Of the many movements garnering current political interest, music hubs such as Nashville have a keen eye on one more under the radar: copyright reform. While musicians are hopeful for reforms on the horizon, whether a byproduct of the complicated nature of the system or lack of public awareness as to how copyright law influences daily life, many music listeners don’t realize how important these potential reforms are to how people who create the songs those listeners enjoy on Spotify, radio, or at a live show.

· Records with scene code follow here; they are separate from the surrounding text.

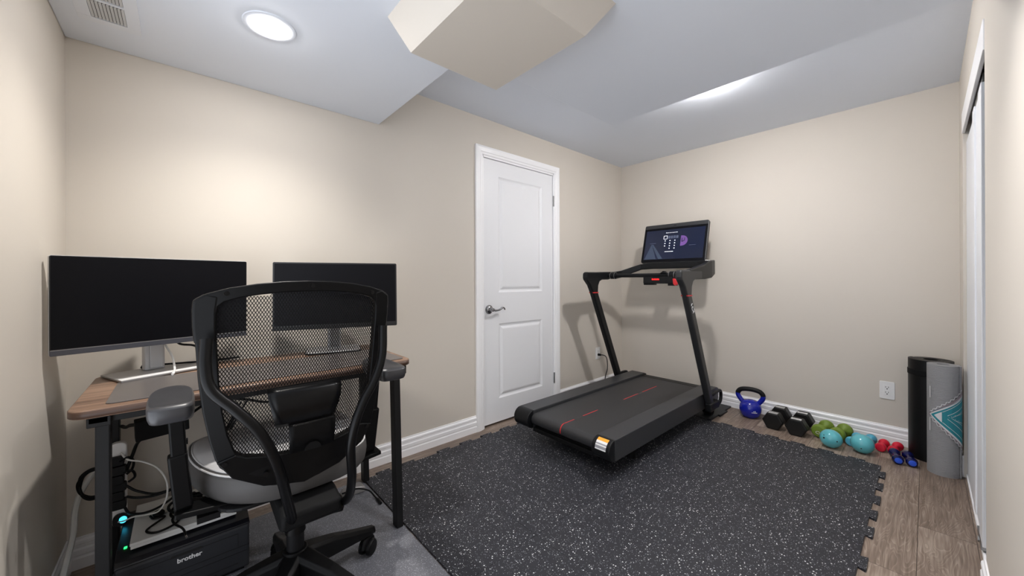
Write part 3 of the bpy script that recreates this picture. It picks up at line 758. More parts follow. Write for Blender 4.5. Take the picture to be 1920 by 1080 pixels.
# ------------------------------------------------------------------ office chair (faces the desk, -x)
def chair():
    cy = .285
    g = thing('office_chair', 'black mesh-back office chair with grey leather seat pulled up to the desk', 'chair', (.76, cy, .003))
    fx = lambda z: .92+(z-.5)*.12
    # back: (u sideways, z), t = depth backwards (+x)
    F = lambda u, v, t: (fx(v)+t-.55*(u*u)*1.1, cy-.012+u, v)
    half_o = [(0, 1.098), (.06, 1.0965), (.12, 1.091), (.18, 1.080), (.225, 1.066), (.246, 1.054), (.2495, 1.035), (.248, .98), (.2445, .92), (.240, .84), (.231, .755), (.2185, .68), (.206, .625), (.196, .60), (.165, .567), (.12, .533), (.08, .515), (.04, .505), (0, .502)]
    half_i = [(0, 1.068), (.06, 1.0665), (.11, 1.062), (.155, 1.055), (.187, 1.045), (.200, 1.033), (.204, 1.015), (.204, .97), (.202, .92), (.1985, .84), (.191, .755), (.180, .69), (.168, .650), (.162, .633), (.145, .620), (.11, .610), (.08, .604), (.04, .600), (0, .599)]
    def full(h): return h+[(-u, v) for u, v in reversed(h[1:-1])]
    fo, fi = full(half_o), full(half_i)
    build('back_frame', MB().ring(fo, fi, F, -.020, .012), 'frame', g, bevel=.004, seg=2)
    # upper corner caps
    for s in (-1, 1):
        cap = [(s*.248, .940), (s*.2515, .98), (s*.2525, 1.025), (s*.2505, 1.050), (s*.226, 1.067), (s*.200, 1.060), (s*.2046, 1.02), (s*.2045, .98), (s*.203, .940)]
        build('corner_cap', MB().prism(cap, F, -.024, .0132), 'frame', g, bevel=.006, seg=3)
    # bottom panel in front of the frame lower rail
    pan = [(-.204, .618), (-.17, .566), (-.10, .523), (0, .500), (.10, .523), (.17, .566), (.204, .618), (.165, .631), (.14, .618), (.08, .606), (0, .601), (-.08, .606), (-.14, .618), (-.165, .631)]
    build('lower_panel', MB().prism(pan, F, .006, .018), 'frame', g, bevel=.003)
    # mesh: mirrored zig-zag strands that touch, leaving lens-shaped holes
    import bisect
    mb = MB(); p = .0074; q = .0064; wd = .0019
    right = sorted([(v, u) for u, v in half_i]); zz = [v for v, _ in right]
    def umax(z):
        if z <= zz[0] or z >= zz[-1]: return 0.
        i = bisect.bisect(zz, z); a, b_ = right[i-1], right[min(i, len(right)-1)]
        k = (z-a[0])/max(1e-6, b_[0]-a[0]); return a[1]+(b_[1]-a[1])*k
    K = int(.43/p)+2; NZ = int(.48/q)
    for k in range(-K//2, K//2+1):
        for s in (-1, 1):
            run = []
            for j in range(NZ+1):
                z = .597+j*q; u0 = k*p+s*(p/4)*(1+ (1 if j % 2 else -1)*1.0) * .92
                ok = abs(u0) <= umax(z)+.006 or (abs(u0) <= .06 and .595 <= z <= 1.072)
                if ok: run.append((u0, z))
                if (not ok or j == NZ) and run:
                    if len(run) > 1:
                        vs = []; fs = []
                        for i, (u, z_) in enumerate(run):
                            vs += [F(u-wd/2, z_, -.006), F(u+wd/2, z_, -.006)]
                        for i in range(len(run)-1): fs.append((2*i, 2*i+1, 2*i+3, 2*i+2))
                        mb.add(vs, fs)
                    run = []
    o = build('mesh_back', mb, 'mesh', g, smooth=False, solid=.0012)
    # lumbar support on the rear of the mesh
    lum = MB()
    rows = [(.800, .094, .010), (.785, .094, .026), (.76, .090, .034), (.73, .083, .034), (.705, .077, .026), (.690, .072, .012)]
    vs = []; fs = []; nx = 9
    for z, hw, t in rows:
        for i in range(nx):
            u = -hw+2*hw*i/(nx-1); vs.append(F(u-.004, z, t+.012))
    for j in range(len(rows)-1):
        for i in range(nx-1): fs.append((j*nx+i, j*nx+i+1, (j+1)*nx+i+1, (j+1)*nx+i))
    lum.add(vs, fs); build('lumbar_pad', lum, 'tube', g, solid=.006)
    lc = MB(); rows = [(.690, .062, .004), (.680, .062, .022), (.65, .061, .026), (.602, .060, .022)]; vs = []; fs = []
    for z, hw, t in rows:
        for i in range(nx):
            u = -hw+2*hw*i/(nx-1); vs.append(F(u+.018, z, t))
    for j in range(len(rows)-1):
        for i in range(nx-1): fs.append((j*nx+i, j*nx+i+1, (j+1)*nx+i+1, (j+1)*nx+i))
    lc.add(vs, fs); lm = build('lumbar_carrier', lc, 'frame', g, solid=.005)
    tab = MB().prism([(.018+.022*math.cos(a), .602+.022*math.sin(a)) for a in [PI*k/10 for k in range(11)]], F, .024, .031); build('release_tab', tab, 'blackmatte', g, smooth=False)
    # screws
    for u, z in ((-.187, .612), (.187, .615), (-.096, .560), (-.185, 1.066), (.01, 1.084), (.19, 1.060)):
        sc = MB().cyl(F(u, z, .008), F(u, z, .0225 if z < .7 else .0145), .0058, n=14); sc.cyl(F(u, z, .0224 if z < .7 else .0144), F(u, z, .0235 if z < .7 else .0155), .0026, n=6)
        build('screw', sc, 'tube', g)
    # bent tube uprights
    tl = [(.985, .048, .955), (1.0, .045, .887), (1.012, .056, .832), (1.02, .1, .778), (1.022, .146, .716), (1.014, .178, .647), (.995, .203, .568), (.95, .228, .462), (.905, .246, .390), (.865, .251, .350), (.83, .252, .345)]
    tr = [(.985, .494, .950), (1.0, .484, .855), (1.012, .455, .785), (1.02, .418, .729), (1.02, .392, .665), (1.01, .383, .592), (.985, .394, .495), (.935, .404, .415), (.89, .404, .372), (.855, .400, .360), (.82, .395, .360)]
    for t in (tl, tr): build('back_tube', MB().tube(catmull(t, 8), .0135, 14), 'tube', g)
    # seat
    S = []
    hl = [(.845, 0), (.838, .06), (.815, .115), (.775, .165), (.72, .205), (.64, .238), (.56, .256), (.48, .262), (.40, .255), (.36, .225), (.342, .16), (.338, .08), (.336, 0)]
    hr_ = [(.845, 0), (.842, .08), (.833, .15), (.808, .205), (.765, .240), (.70, .257), (.62, .262), (.50, .262), (.40, .255), (.36, .225), (.342, .16), (.338, .08), (.336, 0)]
    yc = .277
    left = [(p_.x, yc-p_.y) for p_ in catmull([(a_, b_, 0) for a_, b_ in hl], 3)]
    right_ = [(p_.x, yc+p_.y) for p_ in catmull([(a_, b_, 0) for a_, b_ in hr_], 3)]
    contour = left[:-1]+right_[::-1][:-1]
    def seat_poly(grow=0.):
        k1 = 1+grow/.255; return [(.59+(u-.59)*k1, yc+(v-yc)*k1) for u, v in contour]
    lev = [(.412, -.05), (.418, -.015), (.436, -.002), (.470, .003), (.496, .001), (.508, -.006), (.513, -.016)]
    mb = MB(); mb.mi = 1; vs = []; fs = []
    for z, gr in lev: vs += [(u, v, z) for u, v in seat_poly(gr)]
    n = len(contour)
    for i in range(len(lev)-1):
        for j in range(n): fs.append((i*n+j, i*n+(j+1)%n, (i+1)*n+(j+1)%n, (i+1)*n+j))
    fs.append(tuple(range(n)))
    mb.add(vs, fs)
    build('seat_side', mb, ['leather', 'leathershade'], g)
    tp = MB(); vs = []; fs = []
    lev2 = [(.5105, -.012), (.5155, -.017), (.519, -.03), (.522, -.07), (.521, -.13)]
    for z, gr in lev2: vs += [(u, v, z) for u, v in seat_poly(gr)]
    for i in range(len(lev2)-1):
        for j in range(n): fs.append((i*n+j, i*n+(j+1)%n, (i+1)*n+(j+1)%n, (i+1)*n+j))
    fs.append(tuple((len(lev2)-1)*n+j for j in range(n)))
    tp.add(vs, fs); build('seat_cushion', tp, 'leather', g)
    for z, gr in ((.5125, -.0135), (.5065, -.0035)):
        P_ = [(u, v, z) for u, v in seat_poly(gr)]
        build('seat_piping', MB().tube(P_+[P_[0]], .0028, 6, caps=False), 'leather', g)
    sp = MB().prism(rrect(.40, .40, .08, 6, .60, cy-.008), lambda u, v, t: (u, v, t), .404, .416); build('seat_pan', sp, 'black', g, smooth=False, bevel=.004)
    # tilt mechanism
    me = MB().prism([(.62, .412), (.62, .385), (.70, .350), (.86, .335), (.905, .352), (.905, .395), (.84, .413)], lambda u, v, t: (u, t, v), cy-.065, cy+.105); build('tilt_mechanism', me, 'blackmatte', g, bevel=.01)
    ap = MB().tube([(.868, cy-.055+.17*k/12, .352+.010*math.sin(PI*k/12)) for k in range(13)], .022, 10); build('mechanism_cover', ap, 'frame', g)
    lv = MB().tube(catmull([(.72, cy-.06, .392), (.71, cy-.15, .388), (.705, cy-.2, .382)], 6), .006, 8); lv.box((.69, cy-.25, .372), (.722, cy-.195, .390)); build('tilt_lever', lv, 'black', g)
    # gas column
    build('gas_column', MB().cyl((.76, cy, .14), (.76, cy, .285), .026, n=24), 'black', g)
    build('column_rod', MB().cyl((.76, cy, .28), (.76, cy, .352), .0145, n=20), 'chrome', g)
    build('column_collar', MB().cyl((.76, cy, .262), (.76, cy, .288), .031, .029, n=24), 'tube', g)
    # armrests
    for s in (-1, 1):
        ay = cy+(.285 if s > 0 else -.303)
        F2 = lambda u, v, t: (.786-u, ay+v, t)
        half = [(-.118, -.034), (-.118, .036)]
        out = [(-.120, -.030), (-.112, -.042), (-.05, -.046), (.03, -.046), (.085, -.040), (.118, -.020), (.125, 0), (.118, .020), (.085, .038), (.03, .044), (-.05, .044), (-.112, .042), (-.120, .032)]
        pad = MB(); n_ = len(out); vs = []; fs = []
        lv_ = [(.734, .80, -.0), (.740, 1.02, 0), (.760, 1.09, 0), (.780, 1.08, 0), (.787, 1.0, 0), (.7845, .75, 0), (.7825, .35, 0)]
        for z, k, _ in lv_: vs += [F2(u*k, v*k, z) for u, v in out]
        for i in range(len(lv_)-1):
            for j in range(n_): fs.append((i*n_+j, i*n_+(j+1)%n_, (i+1)*n_+(j+1)%n_, (i+1)*n_+j))
        fs.append(tuple(range(n_))); fs.append(tuple((len(lv_)-1)*n_+j for j in range(n_)))
        pad.add(vs, fs); build('armrest_pad', pad, 'pad', g, subd=1)
        st = MB().bar((.712, ay-s*.022, .43), (.735, ay-s*.006, .740), .036, .028, (1, 0, 0)); build('armrest_post', st, 'frame', g, smooth=False, bevel=.005)
        sl = MB().bar((.712, ay-s*.024, .435), (.7255, ay-s*.010, .60), .044, .034, (1, 0, 0)); build('armrest_sleeve', sl, 'frame', g, smooth=False, bevel=.006)
        br = MB().bar((.712, cy+s*.300, .424), (.712, cy+s*.14, .408), .07, .016); build('armrest_bracket', br, 'frame', g, smooth=False, bevel=.004)
        bt = MB().box((.66, ay-s*.03-.004, .604), (.676, ay-s*.03+.004, .618)); build('height_button', bt, 'blackmatte', g, smooth=False)
    # five-star base with twin-wheel casters
    hub = MB().cyl((.76, cy, .120), (.76, cy, .205), .044, .036, n=28); build('base_hub', hub, 'frame', g, bevel=.003)
    for k in range(5):
        a = math.radians(108+72*k); d = Vector((math.cos(a), math.sin(a), 0)); s = Vector((-d.y, d.x, 0)); h = Vector((.76, cy, 0))
        arm = MB(); secs = []
        for r, w, zt, zb in ((.025, .036, .200, .125), (.06, .034, .190, .122), (.14, .027, .165, .105), (.23, .022, .128, .088), (.29, .020, .106, .078), (.315, .016, .098, .076)):
            c = h+d*r
            secs.append([c-s*w+Vector((0,0,zb)), c+s*w+Vector((0,0,zb)), c+s*w*.95+Vector((0,0,zt-.012)), c+s*w*.6+Vector((0,0,zt)), c-s*w*.6+Vector((0,0,zt)), c-s*w*.95+Vector((0,0,zt-.012))])
        vs = [p_ for q_ in secs for p_ in q_]; fs = []
        for i in range(len(secs)-1):
            for j in range(6): fs.append((i*6+j, i*6+(j+1)%6, (i+1)*6+(j+1)%6, (i+1)*6+j))
        fs += [tuple(range(6)), tuple((len(secs)-1)*6+j for j in range(6))]
        arm.add(vs, fs); build('base_arm', arm, 'frame', g, smooth=False, bevel=.003)
        c = h+d*.295; b2 = a+1.9+.5*k; e = Vector((math.cos(b2), math.sin(b2), 0))
        f = Vector((-e.y, e.x, 0)); o_ = c+f*.012+Vector((0,0,.033))
        hood = MB().tube([o_+Vector((0, 0, .004))+(f*math.cos(t)+Vector((0,0,1))*math.sin(t))*.030 for t in [PI*.02+PI*.96*i/8 for i in range(9)]], .012, 8); hood.cyl(o_+Vector((0,0,.025)), c+Vector((0, 0, .082)), .010, n=12)
        cs = build('caster', hood, 'frame', g)
        for q_ in (-1, 1):
            build('wheel', MB().lathe([(.006, .010), (.024, .009), (.030, .005), (.030, -.005), (.026, -.010), (.006, -.011)], frame_m(o_+e*q_*.016, f, (0, 0, 1)), 24), 'frame', cs)
chair()

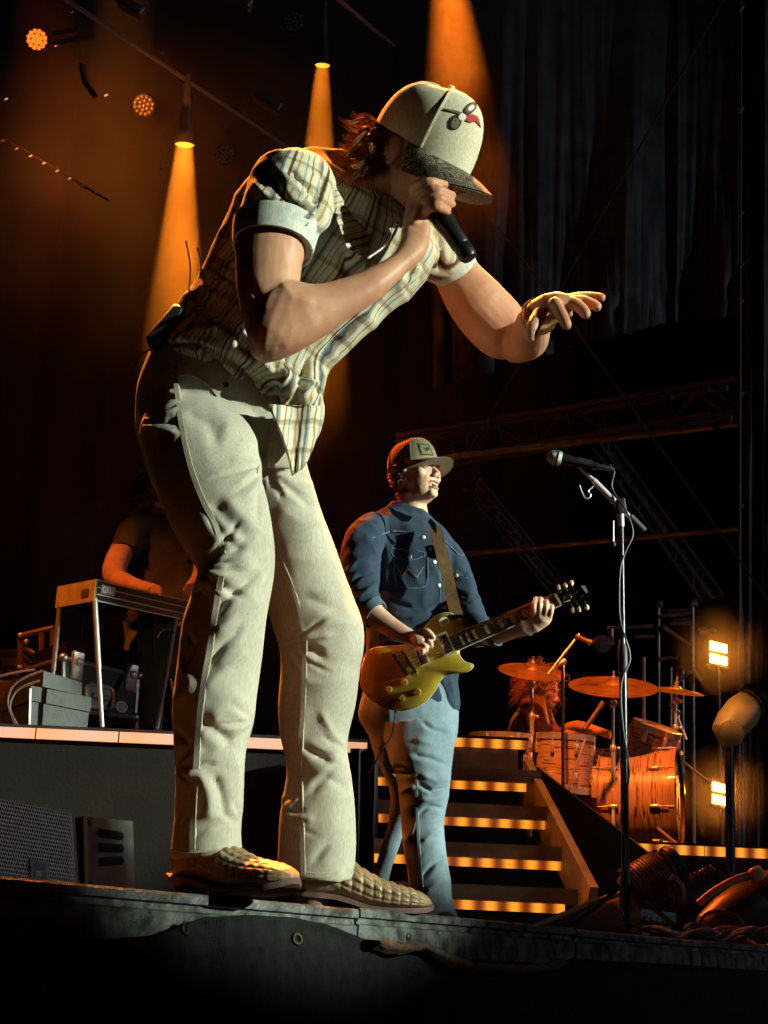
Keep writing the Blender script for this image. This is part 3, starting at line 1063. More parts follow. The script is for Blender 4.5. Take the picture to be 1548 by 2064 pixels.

Despite widespread general awareness for the change in the way music is consumed in the wake of new technology and a recent history of piracy, perhaps less well known is the effect these changes had not just on artists in the public eye, but even more on the full-time songwriters making an average living comparable to many industries in the US. According to the Nashville Songwriters Association International, since 2000, the number of full-time songwriters in Music City has plummeted by 80 percent. For those songwriters, it is not that they left to pursue musical work creation as a hobby, but rather, as a consequence of the increased difficulty in making a living writing full time. The currently pending legislation to aid these musicians may be packaged differently in omnibus bills moving forward, but the core components include the Music Modernization Act, the Classics Act, and the Allocation for Music Producers Act.

The Music Modernization Act acts as an avenue to more equitable pay for songwriters through the creation of a blanket license for mechanical royalties—those at issue in much of the legal action against Spotify and Apple Music streaming services. The change in the act would allow the rate-determining board to base rates on a more market-based willing buyer/willing seller standard, in addition to considering what a musical composition’s counterpart sound recording receives for such licensing. Such equitable considerations will enable songwriters to receive more dynamic rates, hopefully revitalizing the marketplace for full-time songwriters. The Classics Act takes an eye towards past music creation, wherein pre-1972 works currently receive inconsistent protection as compared to contemporary sound recordings. This act would require digital royalties to artists and their record labels for these decades-old recordings. Further, the AMP Act codifies a record producers’ right to digital royalties.

While these three pieces have received widespread industry and bipartisan support in the hopes of revitalizing music licensing for the careers of creator songwriters, artists, producers, and engineers, one bill (the Fair Play, Fair Pay Act), will likely not appear in combination with these other progressive moves. This act creates a federal performance right for artist sound recordings; for while stations pay performance royalties to music publishers and songwriters, radio stations do not have the same duty to recording artists of the songs they broadcast. Despite its bipartisan support, radio broadcasters will naturally put up a fight; therefore, it seems unlikely this equalization will be included with the other legislation for fear of holding up the whole.

A new omnibus licensing bill is anticipated in March, also including the Music Modernization, Classics, and AMP acts, but what additions to the umbrella will prove too much? Nearly every noted music industry advocacy group has expressed support for those three acts, but two others (a Congressional power to choose the Register of Copyrights and the creation of a copyright small claims court) have not received the ubiquitous industry support. Unlike the supported acts that focus on fueling investment in creators, will these potential authoritative provisions keep songwriters’ full-time careers in jeopardy as a bargaining chip?